Karel Willems is al sinds 1983 betrokken bij de organisatie van het Rotterdamse Zomercarnaval. Dit wordt zijn laatste jaar, omdat hij er na 40 jaar mee stopt. Hij heeft tientallen zomers vol herinneringen aan al de feesten in de binnenstad.
“Mijn voldoening zit in dat moment op het Stadhuis als ik dan naast de burgervader sta op het balkon en al die mensen in de stad zie genieten. Dan ben ik heel tevreden”, blikt Karel terug. “Ik ben in 1983 als vrijwilliger op straat begonnen in Utrecht. Daar werd namelijk in ‘82 en ‘83 de eerste Zomercarnaval georganiseerd. In 1984 is het overgewaaid naar Rotterdam. Toen ben ik ook overgewaaid. Ik woonde al in Rotterdam dus dat was ook makkelijker”, beschrijft hij zijn beginperiode. “In 1987 ben ik voor het bestuur gevraagd van de organisatie en sindsdien ben ik er”, zegt hij trots.

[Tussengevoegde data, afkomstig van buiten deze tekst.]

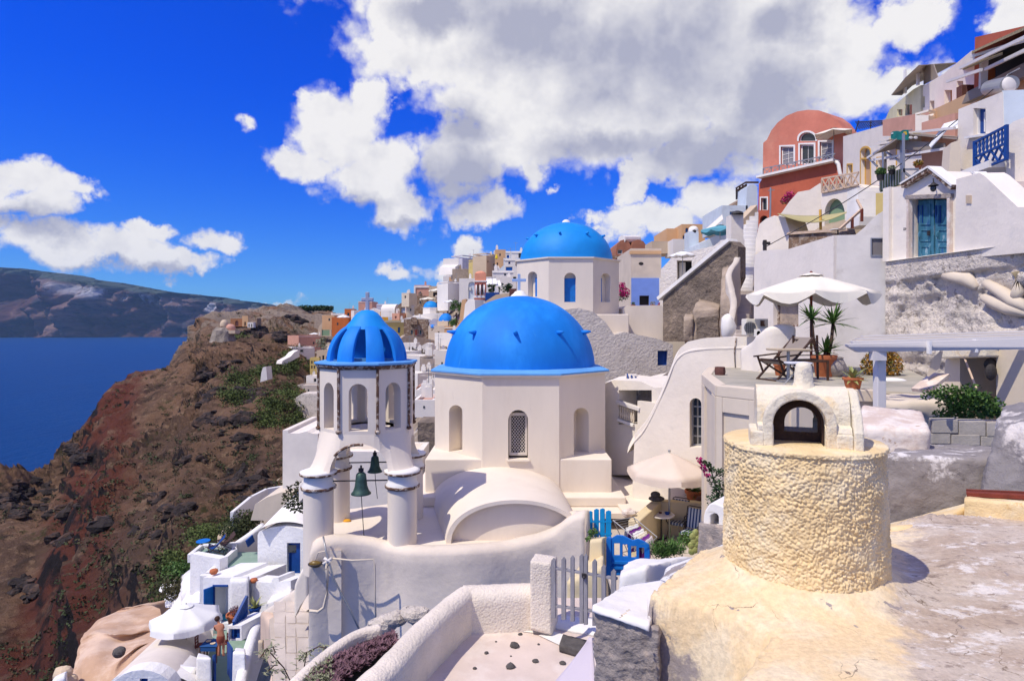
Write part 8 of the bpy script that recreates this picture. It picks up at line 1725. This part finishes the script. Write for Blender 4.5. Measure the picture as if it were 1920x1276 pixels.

Zomercarnaval is voor Karel een feest waar alle culturen samenkomen. “Het brengt de mensen bij elkaar. Een groot feest. Iedereen kan meedoen en we maken geen onderscheid in mensen”, stelt hij. Vrijwilliger Erwin Balootje kent Karel al vanaf het begin. “Karel is wel een flexibel mannetje”, glimlacht hij. “Af en toe staat hij wel op zijn strepen, maar hij heeft de kar tot nu toe eigenlijk wel getrokken. Het is niet zo’n makkelijk baantje als ik het af en toe zo hoor”, vertelt hij. “Ik stop ermee omdat ik vind dat mensen die stukken jonger zijn dan ik het over moeten nemen. Dat vind ik overigens al ruim tien jaar hoor”, zegt de zeventigplusser nuchter. “Zo kunnen we het borgen voor de toekomst. Zij kunnen ook weer dertig of veertig jaar doorgaan”, blikt hij vooruit.